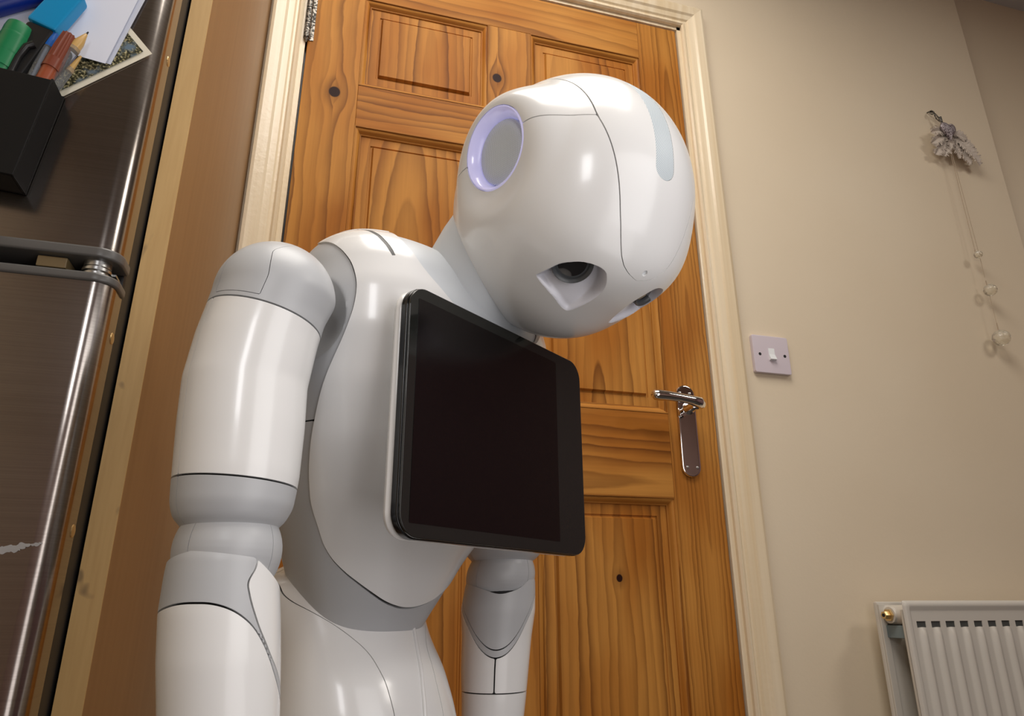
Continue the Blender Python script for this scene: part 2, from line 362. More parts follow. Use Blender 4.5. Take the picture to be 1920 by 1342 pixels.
# chrome lever handle (belongs to the door)
HX, HZ = .7035, 1.073
def plate_outline(w, h, n=10):
    out = []
    for s, a0 in ((1, 0), (-1, 180)):
        for i in range(n+1):
            a = R_(a0+180*i/n); out.append((HX+w/2*math.cos(a), HZ+s*(h/2-w/2)+w/2*math.sin(a)*1))
    return out
hp = empty('handle', (0, 0, 0)); hp.parent = door; hp['label'] = 'chrome lever handle on a long rounded plate'
V, F = prism(plate_outline(.036, .165), -.0075, .0, 'y'); o = mk('handle_plate', V, F, M_CHROME, hp, bevel=.005); fixn(o)
V, F = lathe([(.0115, -.0055), (.0115, -.010), (.0085, -.013), (.0085, -.040)], 28, 'y', (HX+.003, 0, 1.112)); fixn(mk('lever', *join((V, F), path_tube(
    [(HX+.003, -.034, 1.112), (HX+.0045, -.043, 1.1115), (HX, -.0475, 1.112), (HX-.015, -.050, 1.114), (HX-.035, -.050, 1.1165), (HX-.058, -.049, 1.1185), (HX-.075, -.048, 1.119), (HX-.083, -.0475, 1.119), (HX-.087, -.047, 1.119)],
    [.009, .0105, .0100, .0080, .0076, .0088, .0096, .0088, .0045], 24)), M_CHROME, hp, split=60))
for sx, sz in ((-.0115, .066), (.0075, .066), (-.009, -.066), (.010, -.066)):
    V, F = lathe([(.0001, -.0078), (.0022, -.0074), (.0028, -.006)], 14, 'y', (HX+sx, 0, HZ+sz)); fixn(mk('screw', np.array(V)-np.array([0, .0013, 0]), F, M_ZINC, hp))
# hinge at the upper left
V, F = [], []
for k in range(3):
    a = rod((-.002, -.006, 1.757+k*.0345), (-.002, -.006, 1.790+k*.0345), .0058, 14); V, F = join((V, F), a)
V, F = join((V, F), rod((-.002, -.006, 1.748), (-.002, -.006, 1.757), [.001, .0045], 12), ([(-.004, -.0012, 1.757), (.010, -.0012, 1.757), (.010, -.0012, 1.859), (-.004, -.0012, 1.859)], [(0, 1, 2, 3)]))
fixn(mk('hinge', V, F, M_IRON, door))

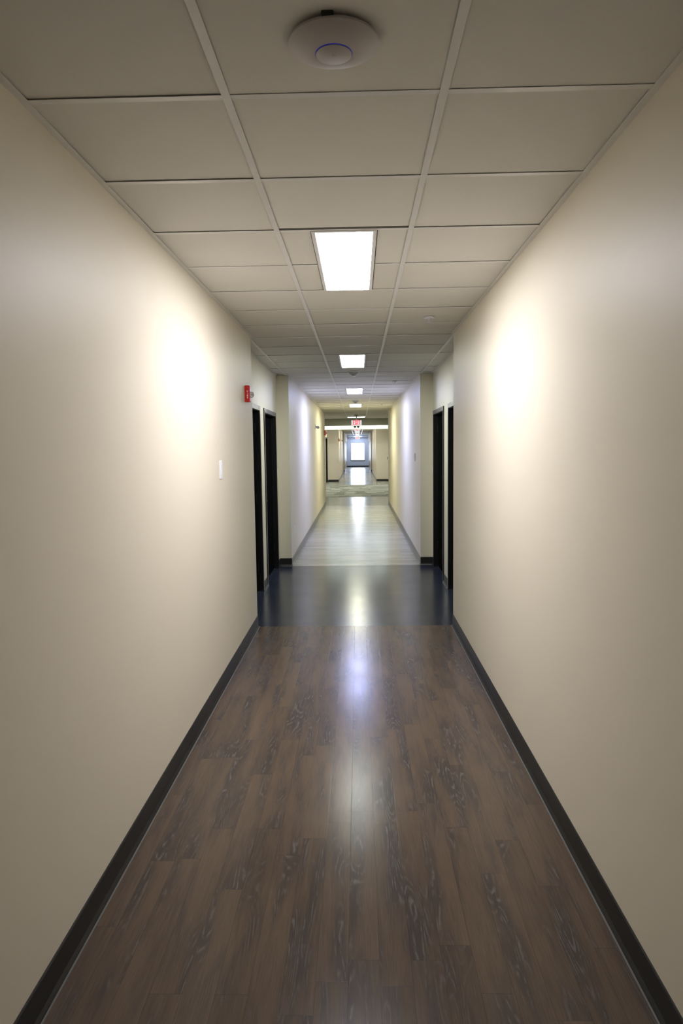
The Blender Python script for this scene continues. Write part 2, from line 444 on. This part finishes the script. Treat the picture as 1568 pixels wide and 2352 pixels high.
# ------------------------------------------------------------------ baseboards
def base_y(x, s, y0, y1, mat, side, caulk=False):
    bm = bmesh.new()
    prism(bm, [(x, 0), (x + s * .016, 0), (x + s * .014, .006), (x + s * .007, .018), (x + s * .0055, BBH - .004), (x + s * .003, BBH), (x, BBH)], 'y', y0, y1)
    struct('baseboard_' + side, bm, mat)
    if caulk:
        bm = bmesh.new(); a, b_ = sorted((x + s * .014, x + s * .022)); bx(bm, a, b_, y0, y1, 0, .0015); trim(bm, M['caulk'])
def base_x(y, s, x0, x1, mat, side):
    bm = bmesh.new()
    prism(bm, [(y, 0), (y + s * .016, 0), (y + s * .014, .006), (y + s * .007, .018), (y + s * .0055, BBH - .004), (y + s * .003, BBH), (y, BBH)], 'x', x0, x1)
    struct('baseboard_' + side, bm, mat)
for x, s, side in ((XL, 1, 'left'), (XR, -1, 'right')):
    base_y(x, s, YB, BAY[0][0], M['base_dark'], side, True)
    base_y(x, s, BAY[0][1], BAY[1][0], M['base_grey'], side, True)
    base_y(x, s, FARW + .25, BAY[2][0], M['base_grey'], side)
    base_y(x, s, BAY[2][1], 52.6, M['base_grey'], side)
base_y(RL, 1, BAY[0][0], 6.69, M['base_dark'], 'left'); base_y(RL, 1, 7.855, 8.19, M['base_dark'], 'left', True); base_y(RL, 1, 9.355, BAY[0][1], M['base_dark'], 'left')
base_y(RR, -1, BAY[0][0], 6.72, M['base_dark'], 'right'); base_y(RR, -1, 7.885, 8.295, M['base_dark'], 'right', True); base_y(RR, -1, 9.43, BAY[0][1], M['base_dark'], 'right')
for y in (BAY[0][1], BAY[2][1]):
    base_x(y, -1, RL, XL, M['base_dark'], 'left'); base_x(y, -1, XR, RR, M['base_dark'], 'right')
base_x(FARW, -1, -1.40, XL, M['base_dark'], 'left'); base_x(FARW, -1, XR, 1.47, M['base_dark'], 'right')
base_x(END, -1, XL, XR, M['base_dark'], 'end')
base_y(RL, 1, BAY[1][0], LOB0, M['base_dark'], 'left'); base_y(RR, -1, BAY[1][0], LOB0, M['base_dark'], 'right')

# ------------------------------------------------------------------ ceiling lights
def tube_mat(name, col, s): return emit(name, col, s)
def light_fixture(name, label, y, mat, w=.305, l=2 * T, first=None, group=None, z=ZC):
    t = thing(name, label, 'ceiling light', (0, y + l / 2, z), 0, group)
    hw, hl = w / 2 - .0015, l / 2 - .004; f = .019
    bm = bmesh.new()
    for a, b_, c, d in ((-hw, -hw + f, -hl, hl), (hw - f, hw, -hl, hl), (-hw + f, hw - f, -hl, -hl + f), (-hw + f, hw - f, hl - f, hl)):
        bx(bm, a, b_, c, d, -.004, .012)
    obj('light_frame', bm, M['tee'], t, bevel=.0012)
    bm = bmesh.new(); bx(bm, -hw, hw, -hl, hl, .0121, .09); obj('housing', bm, M['tee'], t)
    # lens: shallow dropped prismatic panel
    bm = bmesh.new(); nx, ny = 14, 18; V = []
    ax, ay = hw - f - .0015, hl - f - .0015
    for j in range(ny + 1):
        row = []
        for i in range(nx + 1):
            u, v = -1 + 2 * i / nx, -1 + 2 * j / ny
            h = .006 * (1 - abs(u) ** 3) * (1 - abs(v) ** 8)
            row.append(bm.verts.new((u * ax, v * ay, -.0035 - h)))
        V.append(row)
    for j in range(ny):
        for i in range(nx): bm.faces.new((V[j][i], V[j][i + 1], V[j + 1][i + 1], V[j + 1][i]))
    obj('diffuser', bm, mat, t, smooth=True)
    return t
G = 'narrow fluorescent panels along the corridor ceiling'
S = 23.5
light_fixture('ceiling_light', 'nearest and largest lit ceiling panel, in front of the dark gap in the tiles', Y0 + 2 * T, tube_mat('lamp_neutral', (.985, .975, 1.05), S * .95), group=G)
light_fixture('ceiling_light', 'second lit ceiling panel, over the dark floor between the black doors', Y0 + 9 * T, tube_mat('lamp_white', (.93, 1, .93), S * .66), group=G)
light_fixture('ceiling_light', 'third lit ceiling panel, bluish, just beyond the cone shaped smoke detector', Y0 + 16 * T, tube_mat('lamp_blue', (.70, .79, 1.42), S * .98), group=G)
light_fixture('ceiling_light', 'fourth lit ceiling panel, yellowish, last one before the exit sign', Y0 + 23 * T, tube_mat('lamp_yellow', (1, 1, .74), S * .95), group=G)
light_fixture('ceiling_light', 'wide square lit panel right behind the hanging exit sign', WIDE_Y, tube_mat('lamp_green', (.95, 1, .86), S * .35), w=.60, l=T, group=G)
lm = tube_mat('lamp_far', (1, 1, .95), S * .26)
lm_near = tube_mat('lamp_far_near', (1, 1, .86), S * .6); lm_end = tube_mat('lamp_far_end', (.80, .90, 1.2), S * .36)
far_names = ['first', 'second', 'third', 'fourth', 'fifth', 'last']
for i, y in enumerate(FAR_Y):
    light_fixture('ceiling_light', '%s of the tiny lit panels in the far corridor beyond the carpeted lobby' % far_names[i], y, (lm_near, lm_near, lm, lm, lm, lm_end)[i], group='tiny lit panels in the far corridor')
lobms = {'far': tube_mat('lamp_lobby_added', (.90, 1, .93), S * .62), 'near': tube_mat('lamp_lobby_front_added', (1, 1, .95), S * 1.7)}  # out-of-sight strips added to light bulkhead and carpet, implied by their brightness
for yy, row in ((29.35, 'far'), (26.6, 'near')):
  for x in (-1.0, 1.0):
    t = thing('added_lobby_light', 'added unseen strip light on the high lobby ceiling, %s side of the %s row' % ('left' if x < 0 else 'right', row), 'ceiling light', (x, yy, 3.152), 0, 'added unseen strip lights on the high lobby ceiling')
    bm = bmesh.new(); bx(bm, -.62, .62, -.09, .09, -.02, 0); obj('housing', bm, M['tee'], t)
    bm = bmesh.new(); bx(bm, -.6, .6, -.07, .07, -.055, -.02); obj('diffuser', bm, lobms[row], t, bevel=.01)

added_side_lm = tube_mat('lamp_side_added', (1, 1, .93), S * .75)  # unseen panels added to brighten the walls flanking the far opening
for x, sd in ((-1.13, 'left'), (1.18, 'right')):
    light_fixture('ceiling_light', 'added unseen panel over the %s end of the strip between lobby and far corridor' % sd, 31.0, added_side_lm, w=.5, l=T, group='added unseen panels between lobby and far corridor')
# ------------------------------------------------------------------ wireless access point
t = thing('wireless_access_point', 'round white wireless access point with a blue ring on a ceiling tile', 'access point', (.006, 1.785, ZC + .0055))
bm = bmesh.new()
prof = [(.095, 0), (.098, -.004), (.1085, -.009), (.1105, -.0125), (.1095, -.016)]
for k in range(1, 13):
    a = k / 12; r = .1095 + (.0455 - .1095) * a; prof.append((r, -.016 - .0205 * math.sin(a * PI / 2) ** 1.0))
bm.verts.ensure_lookup_table(); lathe(bm, prof, 96); obj('shell', bm, M['ap_white'], t, smooth=True)
bm = bmesh.new(); lathe(bm, [(.0448, -.030), (.0448, -.0376)], 96); obj('status_ring', bm, M['blue_led'], t, smooth=True)
bm = bmesh.new(); lathe(bm, [(.0435, -.034), (.0436, -.0390), (.0428, -.0396)], 96); obj('cap', bm, M['ap_white'], t, smooth=True)
bm = bmesh.new()
pts = []
for k in range(13):
    a = PI + PI * k / 12; pts.append((.0042 * math.cos(a), .0042 * math.sin(a)))
inner = [(.0026 * math.cos(PI + PI * k / 12), .0026 * math.sin(PI + PI * k / 12)) for k in range(12, -1, -1)]
poly = [(-.0042, .0045)] + pts + [(.0042, .0045), (.0026, .0045)] + inner + [(-.0026, .0045)]
prism(bm, poly, 'z', -.0399, -.0395); obj('logo', bm, M['grey_ink'], t)
bm = bmesh.new(); bx(bm, -.0245, .0035, -.1125, -.092, -.0115, -.001); obj('cable_slot', bm, M['dark_plastic'], t, bevel=.002)

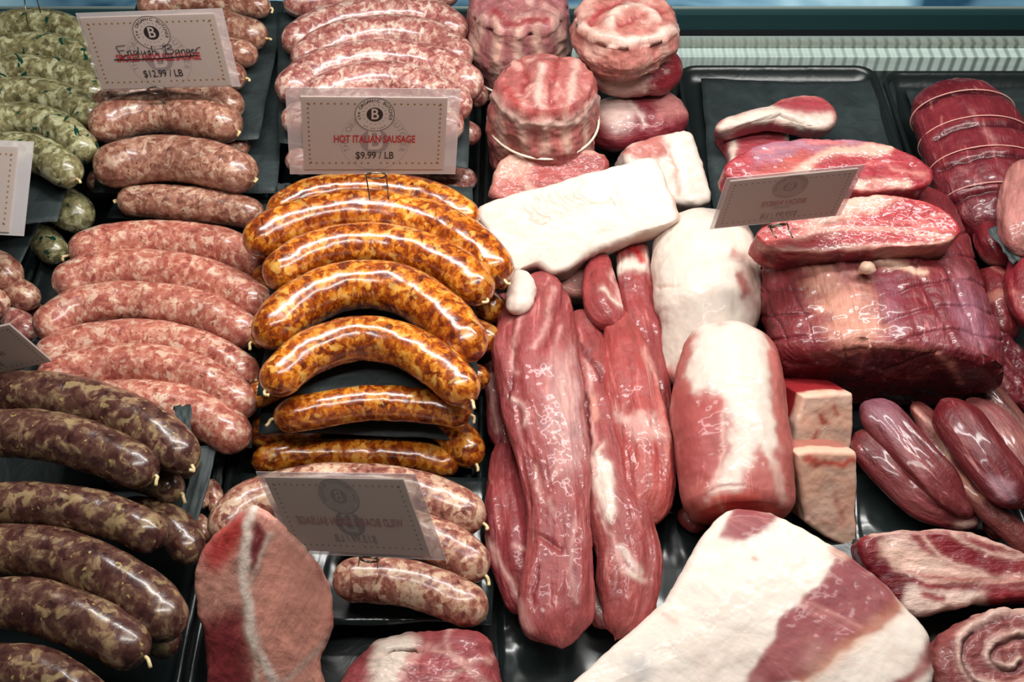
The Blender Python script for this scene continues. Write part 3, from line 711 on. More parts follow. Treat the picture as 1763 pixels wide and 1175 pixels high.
def clip(Rm, loc, w, px, tips, label, ring=.0085, cat='card clip', xoff=0.):
    Rm = np.array(Rm); L = np.array(loc) + Rm[:, 0] * xoff
    nrm = Rm[:, 2]; c = L + Rm[:, 1] * ring * .1 + nrm * .0016
    P = []
    for k in range(33):
        a = math.radians(-90 + 720 * k / 32 ) ; P.append(c + ring * (math.cos(a) * Rm[:, 0] + math.sin(a) * (Rm[:, 1] * .55 + nrm * .25)) + nrm * (.0005 + .0012 * k / 32))
    V, F = wire(P, .0006, 8)
    root = tag(raw('card_clip', V, F, M['wire']), label, cat)
    for s, tp in zip((-1, 1), tips):
        t = at(*tp); a = c + s * ring * Rm[:, 0] + Rm[:, 1] * ring * .2 + nrm * .0016
        V, F = wire(catmull([a + np.array([0, 0, .002]), a * .6 + t * .4, t], 10), .0006, 8); p = raw('prong', V, F, M['wire']); p.parent = root
    return root
CD = {
 'eng': ([[0.9991, -0.0412, -0.0109], [-0.0066, 0.1035, -0.9946], [0.0421, 0.9938, 0.1032]], [-0.3102, 0.2405, 0.135], 0.1199),
 'hot': ([[0.9883, 0.0889, 0.124], [0.1145, 0.1051, -0.9878], [-0.1009, 0.9905, 0.0937]], [-0.1168, 0.1247, 0.135], 0.1387),
 'bis': ([[0.9872, 0.0427, 0.1538], [0.159, -0.1749, -0.9717], [-0.0146, 0.9837, -0.1794]], [0.2121, 0.0607, 0.14], 0.1095),
 'boa': ([[0.9178, -0.2402, -0.3162], [-0.2278, 0.3337, -0.9148], [0.3252, 0.9116, 0.2515]], [-0.0994, -0.2139, 0.09], 0.1215),
 'lef': ([[0.9904, 0.0714, -0.1181], [-0.1264, 0.8132, -0.5682], [0.0555, 0.5777, 0.8144]], [-0.4759, 0.0912, 0.1], 0.1311),
 'low': ([[0.9732, -0.1959, 0.1203], [0.086, -0.1752, -0.9808], [0.2132, 0.9649, -0.1537]], [-0.3942, -0.0615, 0.1], 0.0935)}
price_card(*CD['eng'][:2], CD['eng'][2] * 1.07, .60, (.02, .06, .03, .05), 'price card with handwritten name above a struck-out red line, $12.99', 'SMOKED ANDOUILLE SAUSAGE', '$12.99 / LB', hand=True, name_size=.64, tx=.0)
price_card(*CD['hot'], .6, (.085, .075, .07, .09), 'price card reading HOT ITALIAN SAUSAGE, $9.99 a pound', 'HOT ITALIAN SAUSAGE', '$9.99 / LB', name_size=.57)
price_card(*CD['bis'], .6, (.03, .05, .04, .04), 'tilted price card seen from behind above the rib steaks, print mirrored', 'BISON RIBEYE', '$29.99 / LB', mirror=True, big=False, sub='BONELESS', name_size=.36)
price_card(*CD['boa'], .6, (.05, .08, .06, .05), 'price card seen from behind over the boar sausages, mirrored print', 'WILD BOAR & BISON SAUSAGE', '$13.99 / LB', mirror=True, name_size=.78)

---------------

Look back at the data above. Transcribe exactly the lines starting at the line that contains "base_y(x, s, BAY[0][1], BAY[1][0], M['base_grey'], side, True)" and ending at the line that contains "base_y(RL, 1, BAY[1][0], LOB0, M['base_dark'], 'left');".

## [SOLVED PROBLEM]
    base_y(x, s, BAY[0][1], BAY[1][0], M['base_grey'], side, True)
    base_y(x, s, FARW + .25, BAY[2][0], M['base_grey'], side)
    base_y(x, s, BAY[2][1], 52.6, M['base_grey'], side)
base_y(RL, 1, BAY[0][0], 6.69, M['base_dark'], 'left'); base_y(RL, 1, 7.855, 8.19, M['base_dark'], 'left', True); base_y(RL, 1, 9.355, BAY[0][1], M['base_dark'], 'left')
base_y(RR, -1, BAY[0][0], 6.72, M['base_dark'], 'right'); base_y(RR, -1, 7.885, 8.295, M['base_dark'], 'right', True); base_y(RR, -1, 9.43, BAY[0][1], M['base_dark'], 'right')
for y in (BAY[0][1], BAY[2][1]):
    base_x(y, -1, RL, XL, M['base_dark'], 'left'); base_x(y, -1, XR, RR, M['base_dark'], 'right')
base_x(FARW, -1, -1.40, XL, M['base_dark'], 'left'); base_x(FARW, -1, XR, 1.47, M['base_dark'], 'right')
base_x(END, -1, XL, XR, M['base_dark'], 'end')
base_y(RL, 1, BAY[1][0], LOB0, M['base_dark'], 'left'); base_y(RR, -1, BAY[1][0], LOB0, M['base_dark'], 'right')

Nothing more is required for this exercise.